Newman directed Never Give a Inch (1971) which is based on the incredible novel by Ken Kesey Sometimes a Great Notion. It’s about a family in the logging business that keeps cutting despite the union’s strike against big companies. An okay movie from The Great American Novel about big themes: individualism vs. collectivism, jock vs. hippie, men vs. women, old vs. young.

WUSA (1970). Newman served as co-producer of this adaptation of Robert Stone’s kick-ass but now neglected novel A Hall of Mirrors, which I read in the early Seventies in college when I should have been studying. Rheinhardt is a nihilistic crap that has thrown away every chance that came his way. A seedy Laurence Harvey (is that redundant?) gets him job as on-air gabber for a radio station that broadcasts hatred and stupidity to validate the racism of its chump listenership. Yeh, still relevant today.

I never read the novels for these movies and don’t plan to but they are worth a mention to balance out the blather about Butch, just a buddy movie.

Cool Hand Luke (1967) is the powerful story of the conflict of the two great forces in our scheming world: Mindless Authority versus Mindless Resistance. Newman was nominated for Best Actor in this one but lost to Steiger’s performance in In the Heat of the Night.

Slap Shot (1977) is the best sports movie ever made, after Raging Bull. Newman plays a coach on two missions: win back his wife, who has discovered lesbianism, and turn his hapless semi-pro hockey team into a winner. Hilarious, with salty enough language to shock us even today: “They brought their f*****g TOYS with 'em!”
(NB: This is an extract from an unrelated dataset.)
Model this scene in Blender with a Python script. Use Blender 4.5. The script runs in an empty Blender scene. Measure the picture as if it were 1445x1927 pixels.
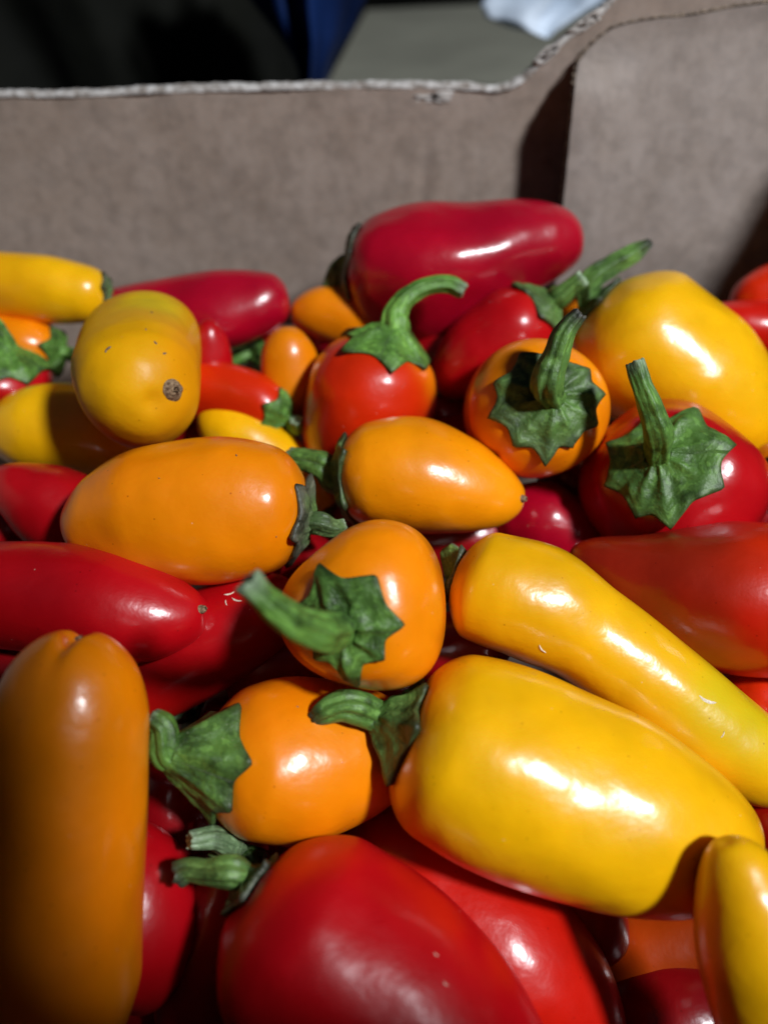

Being a guy and all, I remember the incandescent Lolita Davidovich in the title role of Blaze (1989). Nobody who’s seen it would forget the scenes when the dude yells out “Good Gawd Amighy” or when the title character eats watermelon. But Newman excellently plays Gov. of Louisiana Earl K. Long as a flamboyant scamp. Great to look at for its 1950s Big Easy mise-en-scene too. A movie for adults, for romantics, because the stripper and the gov really seem crazy about each other.